Armenia in 2024 suspended its membership in the ODKB (Russia's military bloc), after Moscow failed to intervene during the Azerbaijani attack on Nagorno-Karabakh. A formal statement of intent to join the EU followed. The recent Armenia-EU summit produced a joint declaration acknowledging that aspiration. Putin warned in April that Armenia cannot simultaneously be in the EU and in the Russian customs union. Now Zakharova is sharpening the tone.

"None of the current Armenian leadership ignored Zelensky. So whose side are you on?" - was Zakharova's second blow. Translation: if you are comfortable with the Ukrainian president, do not expect us to view you as allies. That is the bedrock of diplomacy - you cannot sit on two chairs in a war the world is demanding clear positions on.

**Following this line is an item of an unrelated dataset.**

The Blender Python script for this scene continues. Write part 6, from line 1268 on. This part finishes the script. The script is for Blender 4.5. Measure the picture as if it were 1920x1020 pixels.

For the Balkans this is a cautionary tale. Countries that depended on Moscow for energy, security or political support are now living their own versions of this dilemma. Serbia still officially refuses to choose. Bulgaria and Romania have long been on the western side. Armenia is the example of what happens when a small country decides to break the link - the price is political accusation from the side it once depended on.

Does this mean Armenia will abandon everything Russian? No. But it means the era of single-track alliances in the "post-Soviet space" is over. Moscow understands that now - and is searching for those it can still discipline with the language of kinship. The question is whether that will work in an era where every small partner has options, and where Brussels offers alternatives that were not available before.